Given that the Beatles were approaching their end, it’s not shocking that Abbey Road isn’t always cohesive or representative of the Beatles’ peak potential. Lennon may have put a bit more heart into contemporary solo fare like the bracing “Cold Turkey” than he did with his miry “I Want You (She’s So Heavy).” McCartney’s subversive “Maxwell’s Silver Hammer” has its fans, but arguably doesn’t quite measure up to Sgt. Pepper’s “Fixing a Hole” of the White Album’s “Ob-La-Di, Ob-La-Da.” Starr’s “Octopus’s Garden” is frivolous but fun, imagining what Captain Fred might have seen on the ocean floor while cruising in his Yellow Submarine. The strength of the band’s raw ideas, however, is fully evident on the album’s second side.
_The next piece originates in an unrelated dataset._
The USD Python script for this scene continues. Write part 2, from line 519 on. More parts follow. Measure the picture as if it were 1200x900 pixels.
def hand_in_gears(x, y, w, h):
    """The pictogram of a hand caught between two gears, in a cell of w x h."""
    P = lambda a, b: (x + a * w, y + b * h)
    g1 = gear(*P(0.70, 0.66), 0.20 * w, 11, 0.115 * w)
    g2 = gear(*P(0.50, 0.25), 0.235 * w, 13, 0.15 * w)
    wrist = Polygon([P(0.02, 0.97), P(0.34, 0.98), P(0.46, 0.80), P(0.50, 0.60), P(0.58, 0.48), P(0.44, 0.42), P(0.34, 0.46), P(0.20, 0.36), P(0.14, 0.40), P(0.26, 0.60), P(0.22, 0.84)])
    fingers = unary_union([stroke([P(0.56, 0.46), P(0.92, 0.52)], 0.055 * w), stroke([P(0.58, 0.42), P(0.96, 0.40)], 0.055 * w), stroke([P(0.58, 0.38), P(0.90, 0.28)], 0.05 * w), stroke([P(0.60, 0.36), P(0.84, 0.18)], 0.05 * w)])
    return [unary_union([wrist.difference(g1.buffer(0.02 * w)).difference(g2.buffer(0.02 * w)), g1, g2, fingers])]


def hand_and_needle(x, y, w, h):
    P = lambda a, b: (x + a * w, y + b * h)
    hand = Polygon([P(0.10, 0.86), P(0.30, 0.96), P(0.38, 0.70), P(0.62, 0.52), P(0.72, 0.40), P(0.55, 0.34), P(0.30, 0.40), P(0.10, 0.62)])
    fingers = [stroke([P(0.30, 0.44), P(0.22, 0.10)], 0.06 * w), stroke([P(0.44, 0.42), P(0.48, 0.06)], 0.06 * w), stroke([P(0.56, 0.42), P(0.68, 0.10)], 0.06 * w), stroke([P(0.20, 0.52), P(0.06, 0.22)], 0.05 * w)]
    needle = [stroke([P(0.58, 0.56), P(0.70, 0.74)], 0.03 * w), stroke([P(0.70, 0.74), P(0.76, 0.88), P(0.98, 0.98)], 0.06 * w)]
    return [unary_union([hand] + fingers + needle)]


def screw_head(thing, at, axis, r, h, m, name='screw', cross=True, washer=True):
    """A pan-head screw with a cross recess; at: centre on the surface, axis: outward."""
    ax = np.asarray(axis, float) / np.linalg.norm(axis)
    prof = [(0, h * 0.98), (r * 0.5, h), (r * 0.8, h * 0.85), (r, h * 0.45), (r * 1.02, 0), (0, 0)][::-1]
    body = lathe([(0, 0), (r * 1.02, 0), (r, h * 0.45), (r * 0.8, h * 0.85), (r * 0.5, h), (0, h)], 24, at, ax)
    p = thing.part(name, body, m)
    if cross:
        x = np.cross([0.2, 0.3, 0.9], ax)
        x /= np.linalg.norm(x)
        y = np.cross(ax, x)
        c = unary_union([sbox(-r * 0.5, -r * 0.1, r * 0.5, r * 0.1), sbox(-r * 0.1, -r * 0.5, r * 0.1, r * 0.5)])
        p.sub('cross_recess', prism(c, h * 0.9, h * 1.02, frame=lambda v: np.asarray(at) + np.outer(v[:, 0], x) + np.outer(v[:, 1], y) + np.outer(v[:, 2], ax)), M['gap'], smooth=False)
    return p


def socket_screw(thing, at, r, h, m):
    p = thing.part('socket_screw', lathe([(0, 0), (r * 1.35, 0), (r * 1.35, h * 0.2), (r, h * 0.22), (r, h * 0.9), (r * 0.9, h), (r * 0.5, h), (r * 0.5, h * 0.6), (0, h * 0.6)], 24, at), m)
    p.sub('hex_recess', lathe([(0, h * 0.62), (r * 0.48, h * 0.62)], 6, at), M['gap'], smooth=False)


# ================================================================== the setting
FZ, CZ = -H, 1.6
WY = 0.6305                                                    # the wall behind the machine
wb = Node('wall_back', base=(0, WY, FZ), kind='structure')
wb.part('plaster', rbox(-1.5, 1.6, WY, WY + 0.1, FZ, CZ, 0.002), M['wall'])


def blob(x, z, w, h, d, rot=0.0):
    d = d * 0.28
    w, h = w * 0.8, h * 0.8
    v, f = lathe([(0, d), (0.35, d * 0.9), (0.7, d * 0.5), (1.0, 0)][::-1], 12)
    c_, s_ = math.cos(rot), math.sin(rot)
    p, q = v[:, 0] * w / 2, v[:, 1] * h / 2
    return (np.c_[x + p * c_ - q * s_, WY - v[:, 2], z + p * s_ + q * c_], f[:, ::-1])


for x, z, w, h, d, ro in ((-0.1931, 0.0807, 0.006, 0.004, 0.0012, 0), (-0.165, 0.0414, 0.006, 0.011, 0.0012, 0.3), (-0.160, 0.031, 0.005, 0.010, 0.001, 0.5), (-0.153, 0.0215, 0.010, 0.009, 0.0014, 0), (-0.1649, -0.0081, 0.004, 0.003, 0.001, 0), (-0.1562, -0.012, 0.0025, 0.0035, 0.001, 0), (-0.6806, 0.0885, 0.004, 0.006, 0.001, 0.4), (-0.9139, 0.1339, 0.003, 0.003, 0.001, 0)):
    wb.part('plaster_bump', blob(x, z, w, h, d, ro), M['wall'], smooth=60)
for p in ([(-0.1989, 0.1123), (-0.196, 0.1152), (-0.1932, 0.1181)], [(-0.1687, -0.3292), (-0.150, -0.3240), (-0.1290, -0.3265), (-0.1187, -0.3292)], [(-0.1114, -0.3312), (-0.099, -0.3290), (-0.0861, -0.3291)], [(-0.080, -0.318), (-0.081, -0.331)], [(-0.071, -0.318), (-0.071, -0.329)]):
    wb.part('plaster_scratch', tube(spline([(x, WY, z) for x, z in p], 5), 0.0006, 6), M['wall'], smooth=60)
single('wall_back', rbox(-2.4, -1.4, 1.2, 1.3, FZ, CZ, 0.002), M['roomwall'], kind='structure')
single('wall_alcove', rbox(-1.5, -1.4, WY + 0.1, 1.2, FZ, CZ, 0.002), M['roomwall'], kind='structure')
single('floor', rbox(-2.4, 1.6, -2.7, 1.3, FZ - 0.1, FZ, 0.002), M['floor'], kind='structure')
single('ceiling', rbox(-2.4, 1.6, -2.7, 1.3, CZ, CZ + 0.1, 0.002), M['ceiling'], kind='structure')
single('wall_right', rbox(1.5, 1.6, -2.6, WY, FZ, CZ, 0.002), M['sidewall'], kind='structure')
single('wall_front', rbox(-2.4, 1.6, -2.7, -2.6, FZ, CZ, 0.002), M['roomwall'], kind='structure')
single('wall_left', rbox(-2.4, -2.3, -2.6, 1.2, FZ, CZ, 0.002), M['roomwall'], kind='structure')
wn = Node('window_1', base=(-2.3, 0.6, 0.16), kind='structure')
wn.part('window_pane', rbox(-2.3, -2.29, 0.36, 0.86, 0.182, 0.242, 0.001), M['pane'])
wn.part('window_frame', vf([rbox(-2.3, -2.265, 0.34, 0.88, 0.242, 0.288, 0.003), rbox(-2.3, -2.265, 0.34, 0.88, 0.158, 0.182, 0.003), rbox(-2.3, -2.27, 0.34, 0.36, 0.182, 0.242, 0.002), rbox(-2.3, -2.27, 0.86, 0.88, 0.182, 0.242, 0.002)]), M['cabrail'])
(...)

McCartney’s demo for debut Badfinger hit “Come and Get It” was recorded during the rush of a spare hour, but Macca got it just right. “Please don’t change this,” he said to the Badfinger players when producing the session soon afterward. “I can guarantee it’s a hit.” A different take of Harrison’s “Old Brown Shoe” from the version that landed on The Blue Album is ramshackle fun. Probably the best feature of the session discs is being a fly on the wall and catching the happenings behind the scenes. Following a truncated take of “I Want You (She’s So Heavy)” at Trident Studio, George Martin asks the band to turn it down because a studio neighbor is complaining about the racket. “We’ll try it once more very loud,” answers Lennon. “If we don’t get it, we’ll try it quiet.” Then he adds, to the band, “Last chance to be loud!” Billy Preston makes the most of the opportunity, playing thrilling, rafter-splitting gospel organ as the Beatles go down swinging.